WRITTEN INSTRUCTION: Reproduce the listing exactly, with no pictures in your copy.
--- begin ---
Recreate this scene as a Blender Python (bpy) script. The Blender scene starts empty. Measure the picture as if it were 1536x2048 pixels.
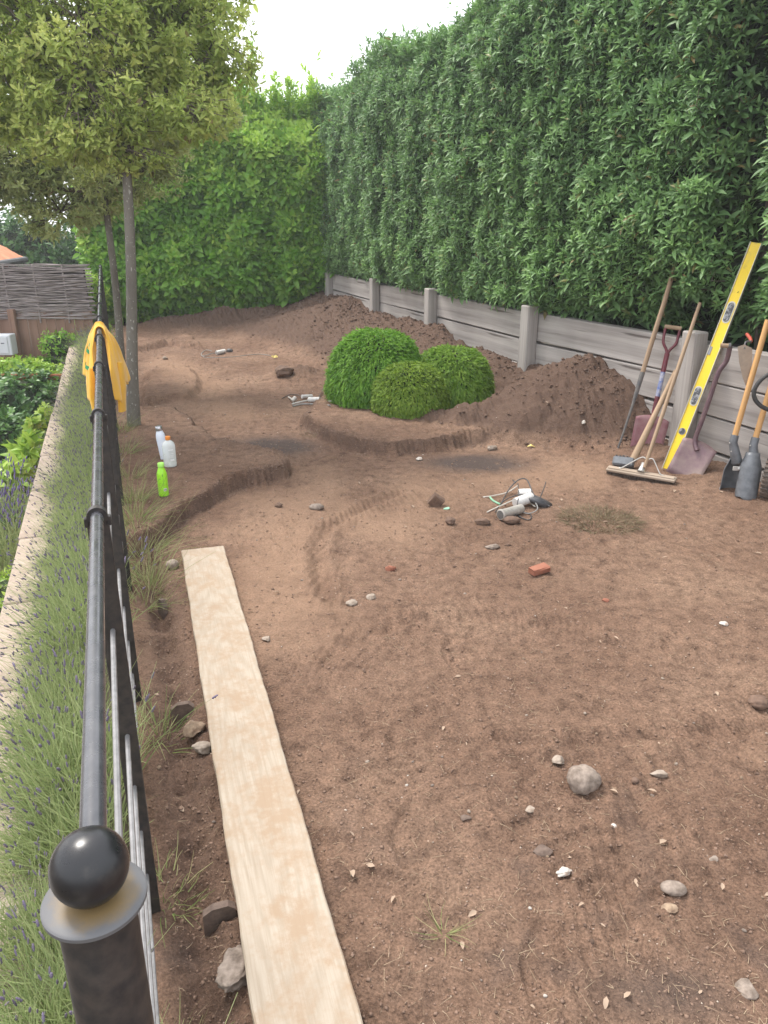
import bpy, math, random
import numpy as np
from mathutils import Vector, Matrix

# ---------------------------------------------------------------- camera, sky, sun, exposure
scene = bpy.context.scene
C = bpy.data.collections.new("place"); scene.collection.children.link(C)
CAM_H, PITCH = 1.70, math.radians(20.3)
FPX = 1540.0
cam_data = bpy.data.cameras.new("camera")
cam = bpy.data.objects.new("camera", cam_data); C.objects.link(cam)
cam.location = (0, 0, CAM_H)
cam.rotation_euler = (math.radians(90) - PITCH, 0, 0)
cam_data.sensor_fit = 'VERTICAL'; cam_data.sensor_height = 32.0
cam_data.lens = FPX / 2048 * 32.0
cam_data.clip_start = 0.02; cam_data.clip_end = 2000
scene.camera = cam

world = bpy.data.worlds.new("World"); scene.world = world; world.use_nodes = True
wn = world.node_tree.nodes; wl = world.node_tree.links
for n in list(wn): wn.remove(n)
SUN_EL, SUN_AZ = math.radians(60), math.radians(-48)
sky = wn.new("ShaderNodeTexSky"); sky.sky_type = 'NISHITA'; sky.sun_disc = False
sky.sun_elevation = SUN_EL; sky.sun_rotation = SUN_AZ
sky.air_density = 1.0; sky.dust_density = 6.0; sky.ozone_density = 1.0
cloud = wn.new("ShaderNodeMixRGB"); cloud.inputs[0].default_value = 0.72      # overcast: cloud over the sky
cloud.inputs[2].default_value = (11.2, 11.5, 11.9, 1)
bg = wn.new("ShaderNodeBackground"); bg.inputs[1].default_value = 0.10
wo = wn.new("ShaderNodeOutputWorld")
wl.new(sky.outputs[0], cloud.inputs[1]); wl.new(cloud.outputs[0], bg.inputs[0]); wl.new(bg.outputs[0], wo.inputs[0])

sd = bpy.data.lights.new("sun", 'SUN'); sd.energy = 1.9; sd.angle = math.radians(18); sd.color = (1, .96, .9)
so = bpy.data.objects.new("sun", sd); C.objects.link(so)
sdir = Vector((math.sin(SUN_AZ) * math.cos(SUN_EL), math.cos(SUN_AZ) * math.cos(SUN_EL), math.sin(SUN_EL)))
so.rotation_euler = sdir.to_track_quat('Z', 'Y').to_euler()

scene.view_settings.view_transform = 'Standard'; scene.view_settings.look = 'None'
scene.view_settings.gamma = 1; scene.view_settings.exposure = 1.15
scene.render.engine = 'CYCLES'
GLARE_DENSITY = .003  # density of the added volume that imitates lens glare

# ---------------------------------------------------------------- picture <-> place
def at(x, y, Y):
    """point at world depth Y seen at photo pixel x, y"""
    u = (x - 768) / FPX; w = (1024 - y) / FPX
    dy = math.cos(PITCH) + w * math.sin(PITCH); dz = -math.sin(PITCH) + w * math.cos(PITCH)
    t = Y / dy
    return Vector((u * t, Y, CAM_H + dz * t))
def gnd(x, y, z=0.0):
    u = (x - 768) / FPX; w = (1024 - y) / FPX
    dy = math.cos(PITCH) + w * math.sin(PITCH); dz = -math.sin(PITCH) + w * math.cos(PITCH)
    t = (z - CAM_H) / dz
    return Vector((u * t, dy * t, z))
def FX(Y): return -.082 - .345 * Y                       # line of the metal railing
WY = [-6, 3.7, 5.08, 5.72, 7.7, 9.9, 11.9, 14.35, 16]
WXs = [7.0, 3.08, 2.55, 2.31, 1.45, .62, -.10, -.95, -1.5]
def WX(Y): return np.interp(Y, WY, WXs)                  # line of the timber wall
R = np.random.default_rng(7)
random.seed(5)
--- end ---
SOLUTION FOR THIS TASK:
Recreate this scene as a Blender Python (bpy) script. The Blender scene starts empty. Measure the picture as if it were 1536x2048 pixels.
import bpy, math, random
import numpy as np
from mathutils import Vector, Matrix

# ---------------------------------------------------------------- camera, sky, sun, exposure
scene = bpy.context.scene
C = bpy.data.collections.new("place"); scene.collection.children.link(C)
CAM_H, PITCH = 1.70, math.radians(20.3)
FPX = 1540.0
cam_data = bpy.data.cameras.new("camera")
cam = bpy.data.objects.new("camera", cam_data); C.objects.link(cam)
cam.location = (0, 0, CAM_H)
cam.rotation_euler = (math.radians(90) - PITCH, 0, 0)
cam_data.sensor_fit = 'VERTICAL'; cam_data.sensor_height = 32.0
cam_data.lens = FPX / 2048 * 32.0
cam_data.clip_start = 0.02; cam_data.clip_end = 2000
scene.camera = cam

world = bpy.data.worlds.new("World"); scene.world = world; world.use_nodes = True
wn = world.node_tree.nodes; wl = world.node_tree.links
for n in list(wn): wn.remove(n)
SUN_EL, SUN_AZ = math.radians(60), math.radians(-48)
sky = wn.new("ShaderNodeTexSky"); sky.sky_type = 'NISHITA'; sky.sun_disc = False
sky.sun_elevation = SUN_EL; sky.sun_rotation = SUN_AZ
sky.air_density = 1.0; sky.dust_density = 6.0; sky.ozone_density = 1.0
cloud = wn.new("ShaderNodeMixRGB"); cloud.inputs[0].default_value = 0.72      # overcast: cloud over the sky
cloud.inputs[2].default_value = (11.2, 11.5, 11.9, 1)
bg = wn.new("ShaderNodeBackground"); bg.inputs[1].default_value = 0.10
wo = wn.new("ShaderNodeOutputWorld")
wl.new(sky.outputs[0], cloud.inputs[1]); wl.new(cloud.outputs[0], bg.inputs[0]); wl.new(bg.outputs[0], wo.inputs[0])

sd = bpy.data.lights.new("sun", 'SUN'); sd.energy = 1.9; sd.angle = math.radians(18); sd.color = (1, .96, .9)
so = bpy.data.objects.new("sun", sd); C.objects.link(so)
sdir = Vector((math.sin(SUN_AZ) * math.cos(SUN_EL), math.cos(SUN_AZ) * math.cos(SUN_EL), math.sin(SUN_EL)))
so.rotation_euler = sdir.to_track_quat('Z', 'Y').to_euler()

scene.view_settings.view_transform = 'Standard'; scene.view_settings.look = 'None'
scene.view_settings.gamma = 1; scene.view_settings.exposure = 1.15
scene.render.engine = 'CYCLES'
GLARE_DENSITY = .003  # density of the added volume that imitates lens glare

# ---------------------------------------------------------------- picture <-> place
def at(x, y, Y):
    """point at world depth Y seen at photo pixel x, y"""
    u = (x - 768) / FPX; w = (1024 - y) / FPX
    dy = math.cos(PITCH) + w * math.sin(PITCH); dz = -math.sin(PITCH) + w * math.cos(PITCH)
    t = Y / dy
    return Vector((u * t, Y, CAM_H + dz * t))
def gnd(x, y, z=0.0):
    u = (x - 768) / FPX; w = (1024 - y) / FPX
    dy = math.cos(PITCH) + w * math.sin(PITCH); dz = -math.sin(PITCH) + w * math.cos(PITCH)
    t = (z - CAM_H) / dz
    return Vector((u * t, dy * t, z))
def FX(Y): return -.082 - .345 * Y                       # line of the metal railing
WY = [-6, 3.7, 5.08, 5.72, 7.7, 9.9, 11.9, 14.35, 16]
WXs = [7.0, 3.08, 2.55, 2.31, 1.45, .62, -.10, -.95, -1.5]
def WX(Y): return np.interp(Y, WY, WXs)                  # line of the timber wall
R = np.random.default_rng(7)
random.seed(5)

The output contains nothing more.